Weight Copying
Weight copying is a controversial topic in the Bittensor community. In this article, we look to explain weight copying and pros and cons of weight copying.
What is weight copying?
Validators weigh the work of each miner and create a ranked scoring - this is called setting weights. The weights are taken to the Yuma consensus to create the trust score for all of the validators.
Vtrust is the scoring of validators - and to score well in Vtrust, your weights must be similar to those of every other validator.
weight copying is when a validator copies the scores from the Yuma consensus, and uses them to place their weights. This ensures a high Vtrust.
Why Weight copying?
When a validator uses the scoring from the Yuma consensus to place weights - they will score an extremely high Vtrust. High Vtrust leads to a higher percentage of emissions - which leads to higher revenue.
- On some subnets, miners will actively ignore requests from validators with low stake. To get a high stake, you need good results. It puts new validators in a chicken/egg situation. By weight copying, the validator is able to show good returns, and gain delegation.
Reasons to not weight copy
Validators that weight copy are not contributing to the Bittensor ecosystem. Validation of the miners is an essential part of the checks and balances of the Biottensor ecosystem. Weight copying does not give back into the ecosystem, and pushes the work onto a smaller group of validators.
Subnets are beginning to block access to the data to validators who weight copy - forcing all nodes to be active participants in the network.
Weight copying in Taostats
Validators who are suspected of weight copying have their nom/24 HR/1ktao
score in red. This indicates that while their return may be higher, that they are not contributing back to the bittensor community. If you are staking tao, you can choose to support the community and those validators who are giving back.

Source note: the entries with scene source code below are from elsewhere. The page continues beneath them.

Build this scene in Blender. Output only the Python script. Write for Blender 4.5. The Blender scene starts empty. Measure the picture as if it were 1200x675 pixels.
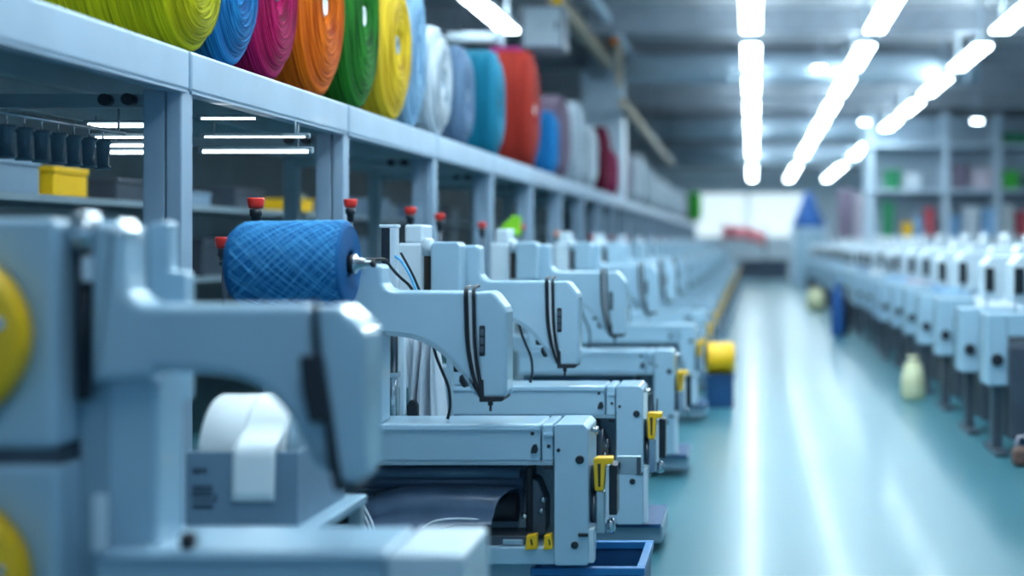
import bpy, bmesh, math, random
from mathutils import Vector, Matrix
random.seed(7)
PI = math.pi
sc = bpy.context.scene
C = sc.collection
F = 1600.0; CX = 882.0; CY = 284.0; H = 1.45      # focal length in px, vanishing point, eye height

def WX(px, D): return (px - CX) * D / F
def WZ(py, D): return H + (CY - py) * D / F

# ------------------------------------------------------------------ materials
def _new(name):
    m = bpy.data.materials.new(name); m.use_nodes = True
    return m, m.node_tree, m.node_tree.nodes['Principled BSDF']

def mat(name, col, rough=0.5, metal=0.0, vary=0.06, scale=6.0, bump=0.0, bscale=60.0, coat=0.0):
    m, nt, b = _new(name)
    N, L = nt.nodes, nt.links
    tc = N.new('ShaderNodeTexCoord')
    n = N.new('ShaderNodeTexNoise'); n.inputs['Scale'].default_value = scale; n.inputs['Detail'].default_value = 3
    L.new(tc.outputs['Object'], n.inputs['Vector'])
    r = N.new('ShaderNodeValToRGB')
    r.color_ramp.elements[0].position = 0.3; r.color_ramp.elements[1].position = 0.7
    r.color_ramp.elements[0].color = (*[max(0, c * (1 - vary)) for c in col], 1)
    r.color_ramp.elements[1].color = (*[min(1, c * (1 + vary)) for c in col], 1)
    L.new(n.outputs['Fac'], r.inputs['Fac']); L.new(r.outputs['Color'], b.inputs['Base Color'])
    b.inputs['Roughness'].default_value = rough; b.inputs['Metallic'].default_value = metal
    b.inputs['Coat Weight'].default_value = coat
    if bump:
        n2 = N.new('ShaderNodeTexNoise'); n2.inputs['Scale'].default_value = bscale; n2.inputs['Detail'].default_value = 4
        L.new(tc.outputs['Object'], n2.inputs['Vector'])
        bp = N.new('ShaderNodeBump'); bp.inputs['Strength'].default_value = bump; bp.inputs['Distance'].default_value = 0.01
        L.new(n2.outputs['Fac'], bp.inputs['Height']); L.new(bp.outputs['Normal'], b.inputs['Normal'])
    return m

def emit(name, col, s):
    m, nt, b = _new(name)
    b.inputs['Base Color'].default_value = (0.8, 0.8, 0.8, 1)
    b.inputs['Emission Color'].default_value = (*col, 1); b.inputs['Emission Strength'].default_value = s
    return m

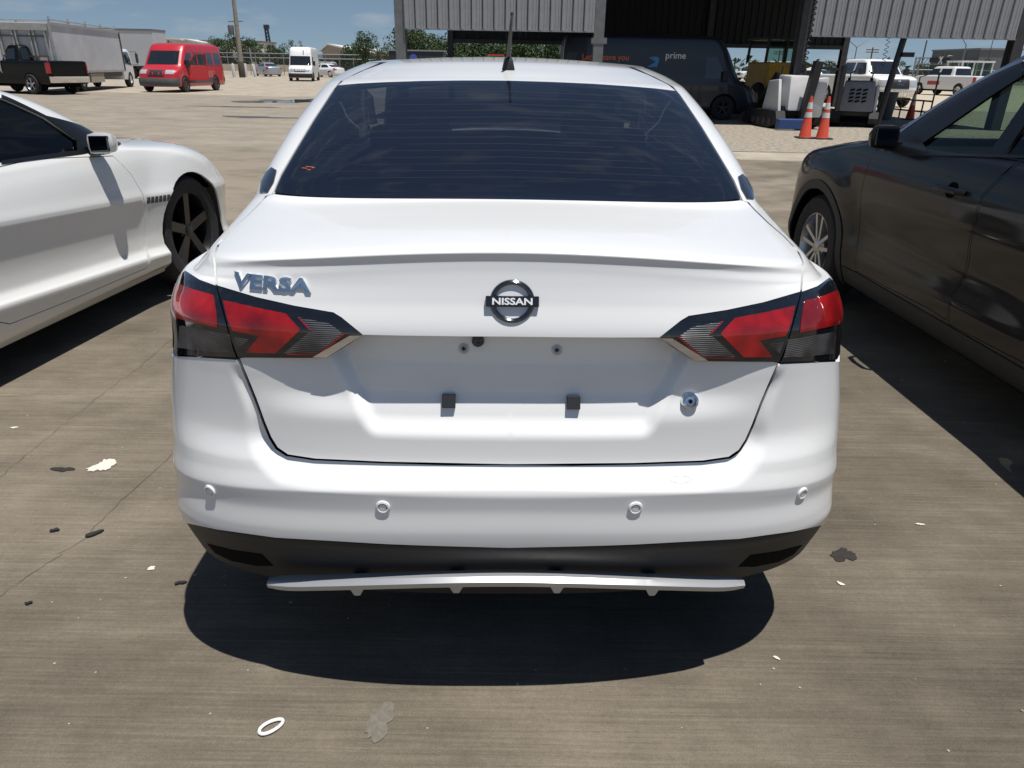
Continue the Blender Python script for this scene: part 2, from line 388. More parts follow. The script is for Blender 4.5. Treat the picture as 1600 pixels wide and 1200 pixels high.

Responses to Weight copying: Commit Reveal
In Bittensor 7.3.0, Commit Reveal was launched. Weights submitted to the root network are encrypted for a certain number of blocks. This feature, know as commit reveal can be used to hide the current weights that each validator places on the root subnet. The code was released so that subnet owners could do the same in their subnets: validator weights would be encrypted for a known number of blocks, preventing weight copiers from using fresh data, and making it hard for them to be successful as weight copying validators. The Bittensor team have released a blog post and technical whitepaper on their research on commit reveal and its effect of weight copying.